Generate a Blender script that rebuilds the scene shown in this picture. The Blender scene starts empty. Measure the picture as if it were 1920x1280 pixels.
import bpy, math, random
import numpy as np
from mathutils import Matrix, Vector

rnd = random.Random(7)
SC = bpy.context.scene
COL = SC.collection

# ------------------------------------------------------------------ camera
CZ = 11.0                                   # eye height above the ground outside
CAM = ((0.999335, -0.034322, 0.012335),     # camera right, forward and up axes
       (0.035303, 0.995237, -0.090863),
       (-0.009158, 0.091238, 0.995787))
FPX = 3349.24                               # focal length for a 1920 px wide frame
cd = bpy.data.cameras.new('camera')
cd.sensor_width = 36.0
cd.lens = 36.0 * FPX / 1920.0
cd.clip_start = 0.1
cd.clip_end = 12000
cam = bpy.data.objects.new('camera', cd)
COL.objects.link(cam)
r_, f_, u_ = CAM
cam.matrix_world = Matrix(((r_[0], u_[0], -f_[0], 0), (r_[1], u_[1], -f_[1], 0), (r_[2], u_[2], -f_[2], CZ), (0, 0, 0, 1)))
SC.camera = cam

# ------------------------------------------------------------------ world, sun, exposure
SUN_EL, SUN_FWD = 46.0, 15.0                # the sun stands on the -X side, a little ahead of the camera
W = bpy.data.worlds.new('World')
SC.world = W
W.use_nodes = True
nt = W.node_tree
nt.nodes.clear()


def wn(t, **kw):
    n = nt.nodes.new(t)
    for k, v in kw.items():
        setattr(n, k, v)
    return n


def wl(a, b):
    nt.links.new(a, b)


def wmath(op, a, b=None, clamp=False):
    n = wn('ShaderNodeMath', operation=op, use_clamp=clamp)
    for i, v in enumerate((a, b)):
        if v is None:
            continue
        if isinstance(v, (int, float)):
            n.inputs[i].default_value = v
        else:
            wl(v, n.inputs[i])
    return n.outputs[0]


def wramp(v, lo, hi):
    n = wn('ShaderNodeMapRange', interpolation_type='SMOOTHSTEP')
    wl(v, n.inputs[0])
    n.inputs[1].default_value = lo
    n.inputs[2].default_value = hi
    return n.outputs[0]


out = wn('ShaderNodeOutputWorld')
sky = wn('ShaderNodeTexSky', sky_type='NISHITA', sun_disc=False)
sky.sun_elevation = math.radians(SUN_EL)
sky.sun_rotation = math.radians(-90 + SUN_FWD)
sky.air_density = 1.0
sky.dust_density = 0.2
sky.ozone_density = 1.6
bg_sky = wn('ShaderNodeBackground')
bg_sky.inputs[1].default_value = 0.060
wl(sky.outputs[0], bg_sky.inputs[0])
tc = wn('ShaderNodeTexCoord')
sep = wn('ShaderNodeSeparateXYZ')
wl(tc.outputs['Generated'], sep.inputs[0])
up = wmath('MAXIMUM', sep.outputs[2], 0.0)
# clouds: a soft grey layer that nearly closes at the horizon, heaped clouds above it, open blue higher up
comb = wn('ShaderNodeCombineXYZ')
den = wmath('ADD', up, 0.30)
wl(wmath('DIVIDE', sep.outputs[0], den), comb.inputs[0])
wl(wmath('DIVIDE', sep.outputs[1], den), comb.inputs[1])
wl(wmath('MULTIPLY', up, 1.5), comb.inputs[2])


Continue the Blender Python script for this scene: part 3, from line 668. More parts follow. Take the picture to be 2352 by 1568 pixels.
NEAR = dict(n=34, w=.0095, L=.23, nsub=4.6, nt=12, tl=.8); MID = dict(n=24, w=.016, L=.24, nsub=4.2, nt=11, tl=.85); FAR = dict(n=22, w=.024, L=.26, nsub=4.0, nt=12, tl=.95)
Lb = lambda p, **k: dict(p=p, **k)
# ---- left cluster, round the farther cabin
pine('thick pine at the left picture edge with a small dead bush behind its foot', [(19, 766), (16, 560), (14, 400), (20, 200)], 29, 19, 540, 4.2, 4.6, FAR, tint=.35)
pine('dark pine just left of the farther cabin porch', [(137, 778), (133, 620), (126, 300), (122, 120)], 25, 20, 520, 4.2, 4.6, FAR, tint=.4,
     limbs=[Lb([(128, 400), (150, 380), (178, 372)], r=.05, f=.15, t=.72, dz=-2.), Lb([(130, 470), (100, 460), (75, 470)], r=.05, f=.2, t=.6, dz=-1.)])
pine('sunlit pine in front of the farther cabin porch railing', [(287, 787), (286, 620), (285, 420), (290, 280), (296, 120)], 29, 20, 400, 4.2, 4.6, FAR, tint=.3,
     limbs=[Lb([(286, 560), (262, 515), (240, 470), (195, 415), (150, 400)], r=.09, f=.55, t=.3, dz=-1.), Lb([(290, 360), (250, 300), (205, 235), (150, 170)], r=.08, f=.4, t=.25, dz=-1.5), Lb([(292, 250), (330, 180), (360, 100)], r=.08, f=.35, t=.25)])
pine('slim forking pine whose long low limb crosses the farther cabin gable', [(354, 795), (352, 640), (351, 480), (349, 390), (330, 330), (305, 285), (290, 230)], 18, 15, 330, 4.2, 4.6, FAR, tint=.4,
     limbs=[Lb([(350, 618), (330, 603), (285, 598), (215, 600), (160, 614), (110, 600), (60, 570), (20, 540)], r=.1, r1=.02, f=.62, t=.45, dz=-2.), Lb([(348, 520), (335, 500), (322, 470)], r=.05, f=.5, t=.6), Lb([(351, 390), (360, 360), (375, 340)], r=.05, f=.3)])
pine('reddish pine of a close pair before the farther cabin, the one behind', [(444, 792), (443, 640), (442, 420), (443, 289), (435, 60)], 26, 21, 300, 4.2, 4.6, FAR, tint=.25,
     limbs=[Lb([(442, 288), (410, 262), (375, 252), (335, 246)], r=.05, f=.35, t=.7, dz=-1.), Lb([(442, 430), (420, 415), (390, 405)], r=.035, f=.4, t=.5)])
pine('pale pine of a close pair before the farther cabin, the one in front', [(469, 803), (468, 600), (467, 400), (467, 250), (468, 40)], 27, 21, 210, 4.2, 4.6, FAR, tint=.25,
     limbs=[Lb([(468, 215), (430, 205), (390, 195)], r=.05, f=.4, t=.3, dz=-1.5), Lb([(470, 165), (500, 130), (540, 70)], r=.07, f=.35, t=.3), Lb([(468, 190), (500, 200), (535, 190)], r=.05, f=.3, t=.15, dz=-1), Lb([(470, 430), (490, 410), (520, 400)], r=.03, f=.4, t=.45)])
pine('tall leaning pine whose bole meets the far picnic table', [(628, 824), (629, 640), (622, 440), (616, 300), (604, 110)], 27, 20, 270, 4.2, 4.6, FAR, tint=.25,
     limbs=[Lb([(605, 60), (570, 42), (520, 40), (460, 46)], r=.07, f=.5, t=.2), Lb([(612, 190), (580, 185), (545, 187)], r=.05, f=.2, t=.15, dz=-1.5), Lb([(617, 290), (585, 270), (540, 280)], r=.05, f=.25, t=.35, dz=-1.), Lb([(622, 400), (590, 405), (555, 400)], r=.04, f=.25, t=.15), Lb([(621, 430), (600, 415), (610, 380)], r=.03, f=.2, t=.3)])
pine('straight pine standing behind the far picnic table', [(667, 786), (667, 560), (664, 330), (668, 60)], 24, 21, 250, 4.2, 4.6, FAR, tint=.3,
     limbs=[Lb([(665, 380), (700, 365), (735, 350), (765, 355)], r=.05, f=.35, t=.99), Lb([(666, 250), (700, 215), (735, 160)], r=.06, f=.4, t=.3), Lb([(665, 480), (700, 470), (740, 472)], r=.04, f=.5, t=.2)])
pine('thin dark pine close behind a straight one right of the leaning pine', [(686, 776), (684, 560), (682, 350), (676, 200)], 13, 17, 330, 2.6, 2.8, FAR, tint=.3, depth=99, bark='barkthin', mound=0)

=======

* Exercise task *
Repeat the entries above exactly, beginning at their first line and ending with the line that contains "COL = SC.collection", with nothing added.

* Result *
Generate a Blender script that rebuilds the scene shown in this picture. The Blender scene starts empty. Measure the picture as if it were 1920x1280 pixels.
import bpy, math, random
import numpy as np
from mathutils import Matrix, Vector

rnd = random.Random(7)
SC = bpy.context.scene
COL = SC.collection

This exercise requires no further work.